Saturday, 4 June 2011


This is an account of a strange conversation I had with a man about Downton Abbey, I sent it as a letter to the staff member who transfered who left, letting her know what she is missing out on.

Hello Jess,

It's not the same without you here - no one to tell silly little stories to!

Do you get werid phone calls in XXXX yet?

We had a man call up on Monday who waffled on for 20 mins about how he was 'incenced' that Downton Manner just has TOO many adds. He "normally doesn't get on the blower like this," but he was just SO angry cause he has been looking forward to watching the 'UK and US Gigantic Hit, fabulous production' for weeks. 

He also said,  "The viewing public disgracefully, they held us to contempt."

He 'didn't want to watch though with all the adds, too DISTRESSING." AND "I'll have to go find the DVD now, do you think they'll have it at JB Hi Fi," 

So I said, 'No...cause it's new out, do you have the internet?' He answered, "I don't have time for the silly internet so I'll have to get my nephews to help me, they're all tech savvy." 

He 'would like an apology letter for something they ruined' that he 'was really looking forward to.' as "I know how these things work, I used to be in the film and tv industry, I worked on that television program The Sullivans." 
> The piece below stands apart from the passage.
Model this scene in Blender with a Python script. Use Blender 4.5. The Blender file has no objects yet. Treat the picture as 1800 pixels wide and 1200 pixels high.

Also, he "didn't start to like the run of adds about the woman on the diet, the woman at the gym and then the one about the women who had constipation!!!!"

So would you be happy to send it?  Here is his real address:

XXXXX %^&%*

As you can see, I wrote a fair bit of the one ended conversation down. Please don't forget about the apology card, he's really furious and 'distressed.'.